Long-Awaited Reddit IPO Targets $748 Million
Corporation, executives, and workers to sell IPO shares. Reddit to reserve 8% stock for moderators and board members.
The social media network Reddit has revealed that it is seeking a valuation of about $6.5 billion at its imminent flotation on the New York Stock Exchange.
The company said in a corporate filing with the US Securities and Exchange Commission on Monday that it planned to raise up to $748 million by selling 22 million shares valued at between $31 and $34 each in the largest initial public offering of a social media network in four years.
A flotation, under the ticker symbol RDDT, is expected some time this month and will be the most significant social media IPO since Pinterest in 2019. The user generated and moderated community content, and discussion platform had confidentially filed for an IPO in 2021 but delayed its move because of economic conditions and a poor performance by technology stocks. Uncertainty followed this because of the platform's economic losses.
Read More: Reddit Gears Up for IPO Launch in March
Reddit, the community-focused message board site, founded in 2005, filed to go public in February, paving the way for it to be the first major social media company to debut on the stock market in years.
In an offering prospectus, Reddit disclosed its financial performance in preparation for selling shares to investors. The San Francisco-based company reported that its revenue rose more than 20 percent as its losses narrowed last year. It added that it had 73 million daily users and more than 100,000 active communities.
The IPO is being led by Morgan Stanley, Goldman Sachs Group Inc., JPMorgan Chase & Co. and Bank of America Corp., according to Reddit’s filings. Reddit plans for its shares to trade on the New York Stock Exchange under the symbol RDDT.

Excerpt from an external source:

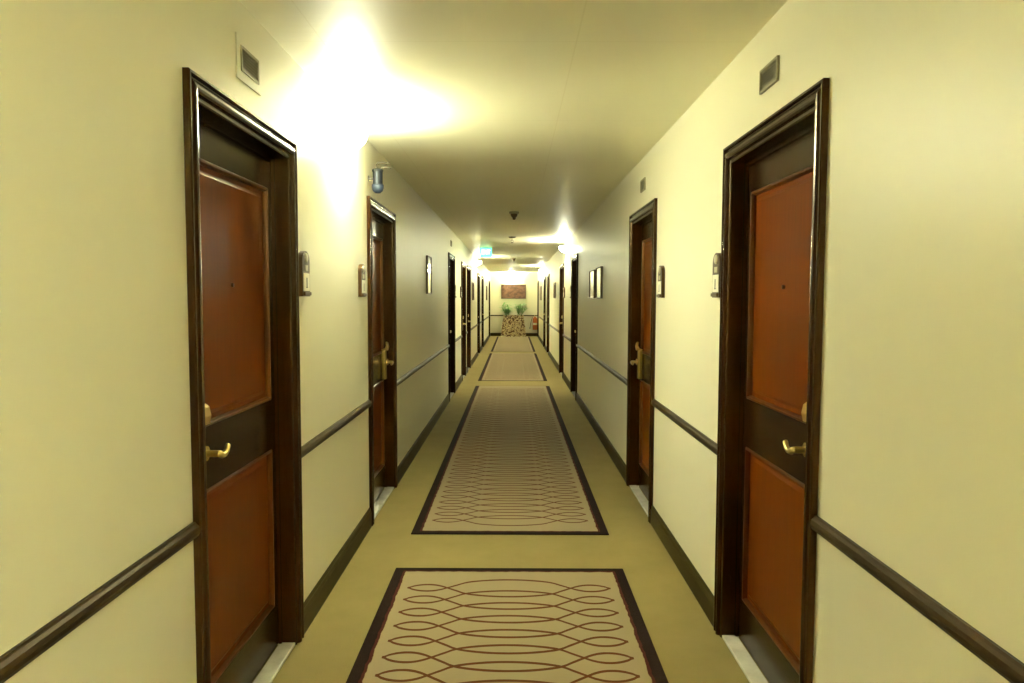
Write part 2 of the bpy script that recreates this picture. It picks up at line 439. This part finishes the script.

“Reddit, Inc. is offering 15,276,527 shares of its Class A common stock, and the selling stockholders identified in this prospectus are offering an aggregate of 6,723,473 shares of Class A common stock. We anticipate that the initial public offering price per share of our Class A common stock will be between $31.00 and $34.00,” the startup said in its official offering statment.
The filing states that the underwriters have reserved up to 1,760,000 shares of common stock, or 8% of the shares offered for sale at the initial public offering price, through a directed share program for eligible platform users and moderators, certain board members, and friends and family members of certain employees and directors.
This means that 8% of IPO shares are reserved for Reddit users and moderators who created accounts before Jan. 1, some board members, and workers and directors' friends and family. According to Reddit's filing, owners can sell such shares on the first day of trading without a lockup.
Reddit's more than two-year journey to listing follows the market's ups and downs, starting with its confidential filing in 2021, when US IPOs set a record of $339 billion, according to Bloomberg.
According to filings, the 2005-founded forum-based American platform Reddit averaged 73.1 million daily active unique visitors in the fourth quarter. A year before, the company lost $159 million on $667 million in revenue. In 2023, it lost $91 million on $804 million.
Reddit is in the early phases of licensing platform data to third parties, including for AI model training. The corporation signed data licensing agreements worth $203 million and lasting two to three years in January.
Reddit also announced a cooperation with Alphabet Inc.'s Google to strengthen its AI products with Reddit data.
Many large language models need massive amounts of human-generated content to improve.
IPO contenders like Microsoft Corp.-backed Rubrik Inc. and Waystar Technologies Inc. will keep an eye on Reddit's listing.